Self Care (mindfulness)

Caring for self may be the best way to be present and to be of service to others.

Self Care - Basic

The basics of self care are just that - basic. Some examples...

Physical:

Getting enough sleep,
Eating regular meals
Exercising 2 or 3 times a week

Emotional:

Taking time to process emotional part of daily life - takes longer than processing the details of the day's events.

Mental:

Taking a few minutes when awakening to pause, breath and enjoy just being alive.
Taking a few minutes at the end of the day to pause, breath and enjoy just being alive.
Taking time for play - an activity that does not have a defined purpose or result.

Spiritual (visit the inner self):

Read something that you find inspiring - A poem, a short story, a biography, spiritual writings.
Meditate for a few minutes or go for a walk.
Listen to music that takes you within, evokes reflection or introspection

Self Care in Decision Making

Decision making can be viewed as having to two components: The basis on which decisions are made and the manner in which decisions are made.

The basis relates to what elements you use to provide the information required to make a decision. For example, values, who may be affected, what are the internal and external factors. The manner relates to how, once you have the information, you use the information to arrive at a conclusion. Adopting a simple 'information' checklist can help ensure you have at least the minimum amount of information required. Having a 'method' checklist can help ensure you use the optimum approach for the given decision. This also includes asking yourself if you are in a suitable mental, emotional and physical state to make the decision.

Self care with Technology

Take a few days to observe how technology affects the flow of your day: How it influences the way you prioritize your activities.

How your time is allocated, how much time you spend sending, receiving and reading messages.

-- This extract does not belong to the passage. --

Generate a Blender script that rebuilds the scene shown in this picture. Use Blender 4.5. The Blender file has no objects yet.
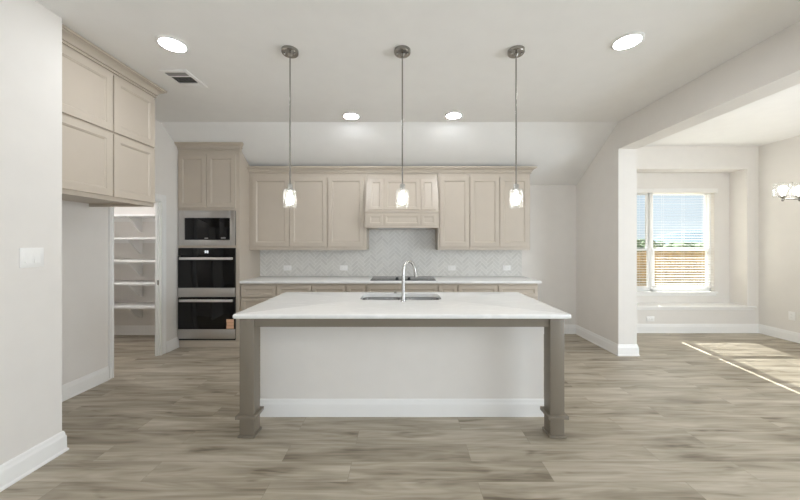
import bpy, bmesh, math, random
from mathutils import Vector, Matrix, noise

sc = bpy.context.scene
COL = sc.collection
PI = math.pi

# ------------------------------------------------------------------ camera
cam_d = bpy.data.cameras.new('camera')
cam = bpy.data.objects.new('camera', cam_d)
COL.objects.link(cam)
cam.location = (0, 0, 1.44)
cam.rotation_euler = (PI / 2, 0, 0)
cam_d.sensor_width = 36
cam_d.lens = 13.995
cam_d.shift_x = -0.0025
cam_d.shift_y = -0.00875
cam_d.clip_start = 0.05
cam_d.clip_end = 600
sc.camera = cam

# ------------------------------------------------------------------ view, world, sun, daylight
sc.view_settings.view_transform = 'Standard'
sc.view_settings.look = 'None'
sc.view_settings.gamma = 1
sc.view_settings.use_curve_mapping = False
sc.view_settings.exposure = 0.61
sc.cycles.use_denoising = True
sc.cycles.max_bounces = 10
sc.cycles.diffuse_bounces = 6
sc.cycles.transparent_max_bounces = 16
sc.cycles.sample_clamp_indirect = 8

world = bpy.data.worlds.new('sky')
sc.world = world
world.use_nodes = True
wn, wl = world.node_tree.nodes, world.node_tree.links
wn.clear()
w_out = wn.new('ShaderNodeOutputWorld')
w_bg = wn.new('ShaderNodeBackground')
w_tc = wn.new('ShaderNodeTexCoord')
w_sep = wn.new('ShaderNodeSeparateXYZ')
w_rmp = wn.new('ShaderNodeValToRGB')
w_rmp.color_ramp.elements[0].position = 0.0
w_rmp.color_ramp.elements[0].color = (0.80, 0.90, 1.0, 1)
w_rmp.color_ramp.elements[1].position = 0.5
w_rmp.color_ramp.elements[1].color = (0.42, 0.66, 1.0, 1)
wl.new(w_tc.outputs['Generated'], w_sep.inputs[0])
wl.new(w_sep.outputs['Z'], w_rmp.inputs[0])
wl.new(w_rmp.outputs[0], w_bg.inputs[0])
w_bg.inputs[1].default_value = 0.66
wl.new(w_bg.outputs[0], w_out.inputs[0])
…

How many times you are interrupted by the beep of your email or phone.

How your anxiety or stress level changes waiting for a reply to a text message or email.

How important are each of the messages, calls you make or receive in a day.

How is your focus on one activity diluted by trying to read or send a text message at the same time.

You can add other items to the list and you will likely discover others through the process of just observing your daily activities more consciously.

Once you have accumulated some information on how your time and energy is affected by technology, you can make some choices about whether technology will dictate how you live or whether you will dictate how much technology affects your life.